Shit, I haven’t even talked about the art yet. You know, I have some favorite moments. Nathan Fox, doing his post-Paul Pope impression of DJ Random Fire, was an instant classic in my eyes. Danijel Zezelj’s murky inky art came with just the right touch of paranoid claustrophobia. Kristian Donaldson’s stark bold lines give a particularly well suited cold aesthetic. Nikki Cook’s soft supple lines lend a sense of compassion in an otherwise heartless set of circumstances. But as far as artists go, series co-conspirator Riccardo Burchielli does the bulk of the heavy lifting here. His crisp detail and lithe figures were the perfect match to the themes Brian Wood wanted to explore.

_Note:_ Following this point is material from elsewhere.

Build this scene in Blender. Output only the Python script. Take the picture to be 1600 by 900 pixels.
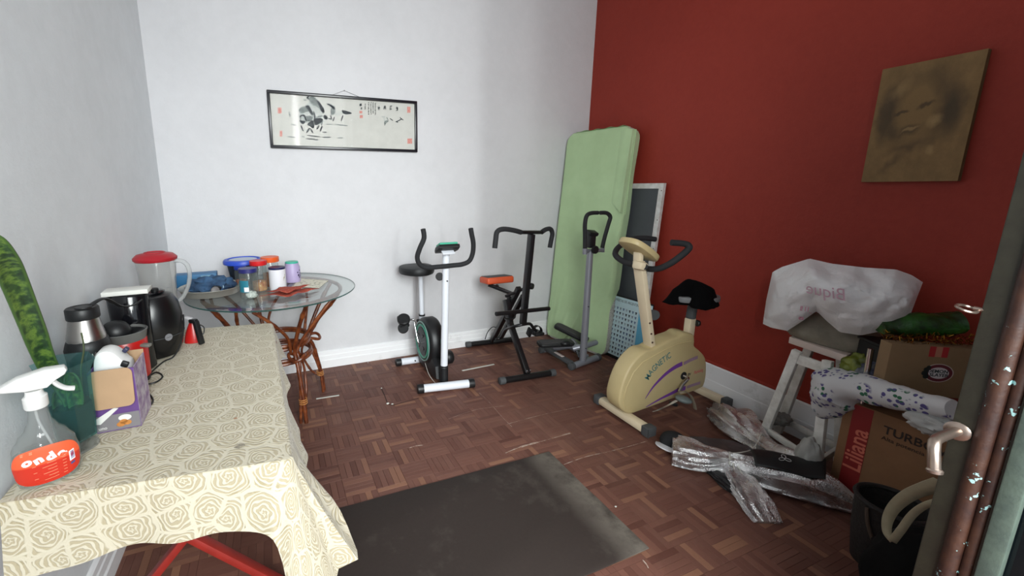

Burchielli just delivers over and over again; his art is disarmingly charismatic. The gritty pencils lure you in, making you feel as if you’re walking down a side street in the city, right alongside one of Wilson’s grandsons, or peering out a broken window right next to an eager sniper rifle. You can feel the grime against your skin, smell the acrid smoke in the air, hear the bullets whizzing by dangerously close to your head, sense the weariness in Zee’s eyes, the quiet rasp of malnourished Matty Roth, the determined growl of an energized Parco Delgado, the desperation in Amina’s whisper, or even the threatened ennui of a random UN peacekeeper.
So yeah, I don’t know how to wrap this up properly since it’s so divergent from the type of review or analysis of a book that I’d normally write. I guess it’s just my personal impressions of the book as a whole and what it’s meant to me. Here’s to you,
DMZ. I’m looking forward to the next couple years of stories, likely as full of twists and unexpected surprises as the first 45 or so have been. It’s been a catalyst for introspection on the craft of writing or what’s going on in the news every day of our lives – not to mention, just damn fine entertainment. This book couldn’t have existed 10 years ago, it’s a true product of its time; I sincerely predict that it will be recognized in the future as an example of the works emblematic of early 21st century fiction. Grade A+.